Let’s Stop Apologizing, Shall We?

“The desire to reach for the stars is ambitious. The desire to reach hearts is wise.” ~Maya Angelou

In a relatively recent conversation, I discovered that I was harboring some previously unacknowledged guilt for being an ambitious woman with dreams of world domination.

Ok, ok. I don’t really want world domination.

 

But I do have big dreams and the overwhelming desire to make as meaningful an impact in the world as I possibly can with any and all of the work I’m doing in my business and my life.

Also:  I just changed the word “big” to “meaningful” in the previous sentence, because the goal is not to be famous and well-known to a ginormous amount of people. The goal is to make a difference in the lives of those people who know and work with me now.
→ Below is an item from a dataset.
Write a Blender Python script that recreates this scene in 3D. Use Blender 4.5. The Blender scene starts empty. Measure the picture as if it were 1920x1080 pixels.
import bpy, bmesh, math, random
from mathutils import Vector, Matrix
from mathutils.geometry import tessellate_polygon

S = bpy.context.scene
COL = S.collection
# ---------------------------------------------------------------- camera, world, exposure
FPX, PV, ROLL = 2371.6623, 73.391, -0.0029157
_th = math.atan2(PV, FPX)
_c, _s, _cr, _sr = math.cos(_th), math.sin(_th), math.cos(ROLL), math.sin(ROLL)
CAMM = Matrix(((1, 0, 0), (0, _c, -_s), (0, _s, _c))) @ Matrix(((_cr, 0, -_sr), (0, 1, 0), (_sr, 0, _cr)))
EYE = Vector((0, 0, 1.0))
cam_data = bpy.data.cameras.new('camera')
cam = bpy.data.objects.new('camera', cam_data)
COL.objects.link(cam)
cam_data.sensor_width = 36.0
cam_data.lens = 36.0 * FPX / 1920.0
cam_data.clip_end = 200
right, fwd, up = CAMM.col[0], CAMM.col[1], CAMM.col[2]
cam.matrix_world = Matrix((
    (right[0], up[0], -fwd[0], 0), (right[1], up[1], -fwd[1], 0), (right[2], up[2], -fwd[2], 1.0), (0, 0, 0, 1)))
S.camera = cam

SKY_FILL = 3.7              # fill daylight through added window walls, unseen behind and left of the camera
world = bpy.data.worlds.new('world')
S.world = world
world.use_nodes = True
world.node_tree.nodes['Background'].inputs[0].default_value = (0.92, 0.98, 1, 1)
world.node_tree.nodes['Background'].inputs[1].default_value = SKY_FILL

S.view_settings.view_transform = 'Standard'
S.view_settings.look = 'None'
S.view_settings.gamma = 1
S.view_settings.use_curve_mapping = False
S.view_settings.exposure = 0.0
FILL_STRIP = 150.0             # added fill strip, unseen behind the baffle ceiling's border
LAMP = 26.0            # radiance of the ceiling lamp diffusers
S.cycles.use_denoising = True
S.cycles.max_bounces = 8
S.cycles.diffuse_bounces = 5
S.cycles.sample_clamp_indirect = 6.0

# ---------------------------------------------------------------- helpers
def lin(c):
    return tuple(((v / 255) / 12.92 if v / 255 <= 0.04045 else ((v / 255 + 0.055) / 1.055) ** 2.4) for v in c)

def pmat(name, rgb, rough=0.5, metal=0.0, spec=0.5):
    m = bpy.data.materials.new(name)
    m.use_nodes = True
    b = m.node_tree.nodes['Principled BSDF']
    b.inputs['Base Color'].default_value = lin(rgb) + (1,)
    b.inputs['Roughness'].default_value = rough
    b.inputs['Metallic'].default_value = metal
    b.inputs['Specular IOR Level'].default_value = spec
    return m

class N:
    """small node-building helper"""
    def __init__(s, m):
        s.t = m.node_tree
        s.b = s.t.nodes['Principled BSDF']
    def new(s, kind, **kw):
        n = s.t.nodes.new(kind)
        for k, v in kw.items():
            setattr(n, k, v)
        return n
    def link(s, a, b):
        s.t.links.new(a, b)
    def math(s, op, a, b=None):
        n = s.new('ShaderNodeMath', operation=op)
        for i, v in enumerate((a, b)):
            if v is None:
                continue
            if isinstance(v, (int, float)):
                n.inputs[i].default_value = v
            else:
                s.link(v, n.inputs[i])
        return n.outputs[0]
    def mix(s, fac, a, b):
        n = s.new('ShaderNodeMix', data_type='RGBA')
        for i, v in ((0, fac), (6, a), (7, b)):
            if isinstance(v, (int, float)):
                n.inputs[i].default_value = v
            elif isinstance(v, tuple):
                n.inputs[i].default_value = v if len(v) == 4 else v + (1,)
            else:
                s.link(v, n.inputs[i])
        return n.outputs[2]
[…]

Even if that number is 50 people or 15 people or 5 people.

Meaningful impact. That’s the goal.

But I digress.

Because I’m not actually here to write about me. I’m here to write about you. To write to you. To ask you not to abandon your dreams, regardless of how ridiculous and out-of-reach they might feel to you in this moment right now.

I’m here to implore you to name and own and never apologize for the things you desire in your life. Especially if those things bring joy and inspiration and laughter and connection to those around you.

And fine. This might sound cheesy, but I don’t really care. Because I am 100% serious in my request that you give yourself permission to be as ambitious as you want to be, to take up space in this world, to be bold in both your dreams and your actions, to make others uncomfortable with your aspirations.

The world needs more people with good, kind, generous hearts to do big things, to make their mark, to have more of a say in what happens to us all.

 

So if you’re one of these folks and your dreams are giant in scope, get the fuck after it. And don’t be sorry for doing so. Ever.

Especially if you’re a woman who, like me, got the message at a young age that she wasn’t supposed to have goals or ambitions in the professional sphere, that she was supposed to seek marriage and motherhood and not much else.

Or a man who was told that professional prosperity and financial security should be your top priorities in this life.

Or if you’re neither of these things and have no idea where you fit in at all.

Because these are just a few options among many. And you are allowed to dream outside the traditional boxes of femininity and masculinity and design some intersection of these things that feels the best for you personally. And this design can — and probably should — be dynamic in nature, changing and evolving as you change and evolve, shifting in response to the different seasons of your life.

There is some weird and unfortunate shit happening at the highest levels of government in our country right about now. And the folks in charge are certainly not apologizing for the blind ambition that has led them to where they are. And they are certainly not sorry for the mess they’re making of things.

So let’s stop apologizing for our heart-centered goals and aspirations, for being loving souls with big dreams for ourselves and for each other.

 

Own your desires. Then surround yourself with other people who are refusing to be sorry for their equally-soulful ambitions.

Because — as I’ve said a million times before — we’re all in this together.

And the world needs us. Now more than ever.

Love to you all today. And on all the days ahead.